A number of farm families will feature on the second series of the ‘Tastes Like Home’ series with Catherine Fulvio. The RTE One television programme is a cookery show with a dash of travel thrown in.
It will air from November 1 on Wednesdays at 7:30pm, and run for six weeks.
The series sees the celebrity chef visit six families who show her how to make their favourite ‘Tastes Like Home’ dishes. She then jets off to locations around the world to recreate the dishes with their loved ones living abroad.
On November 8, we meet Mary McGowan, her husband Thomas, and son Ronan, on their sheep farm in Clonshanna, Rooskey, Co. Roscommon. We then move onto Vancouver, Canada, to meet their only daughter Lisa, and her partner Ian McCarthy, originally from Kinsale.
Mary prepares Roscommon spring lamb cutlets with apricot barbecue glaze as well as roast vegetables with couscous salad and harissa-style dressing. Catherine Fulvio shows us how best to serve up goats cheese with prosciutto and goats’ cheese with melon strawberry salad.

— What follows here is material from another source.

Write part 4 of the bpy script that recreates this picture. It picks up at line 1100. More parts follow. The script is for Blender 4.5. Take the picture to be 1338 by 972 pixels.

The family have 25 pedigree Charolais cows, notably the Cloonshanna Charolais herd which has been operating since 2000. They have 40 Texel cross ewes, concentrating on breeding what Thomas describes as “good early spring lamb” on their combination of rented and owned 100ac farm.
As agricultural contractors, they concentrate on slurry spreading and baling silage in the summer months.
The Power sisters – Ethel and Oonagh – feature on episode six, which will air on December 13. Catherine Fulvio heads to Ballinacluna Farm, Carrick-on-Suir, where Ethel shows her how to prepare a beef stew from her childhood which was made by her aunt Bernadette.
Organic beef from Ethel and husband Tom Walsh’s farm is used in the making of the stew. Then Catherine Fulvio heads to Thousands Oaks in LA to meet with Ethel’s sister, Oonagh Gaynor, adding grilled prawns with mango and papaya to the menu.
“We used to do regular beef farming, then we did organic farming for several years,” she said.
“We produced organic Angus beef for the German baby food market and organic oats for Flahavans. This year we decided to lease most of our farm to a dairy farmer. We are now investing our energy into agri tourism, providing holiday accommodation in restored farm buildings in the farmyard,” Ethel said.
The return from beef farming is so low that it doesn’t justify the huge effort involved. Both Tom and I come from dairy farms, and if Tom was younger he would have gone into dairy because at least there’s a viable return from dairy, provided you are at a certain scale. Instead we are in agri tourism.
“We are now welcoming tourists to stay on our farm and enjoy the many fabulous amenities in our area, from climbing Sliabh na mBan to cycling the beautiful river path from Carrick-on-Suir to Clonmel, to visiting Ormonde Castle to fishing, horse riding and walking,” said Ethel.
“We love living on the farm and the children enjoy riding their pony, Molly. They are very young and if one of them decides to run the whole farm in the future, we will support them in that. We won’t force it on them either – they will make up their own minds.”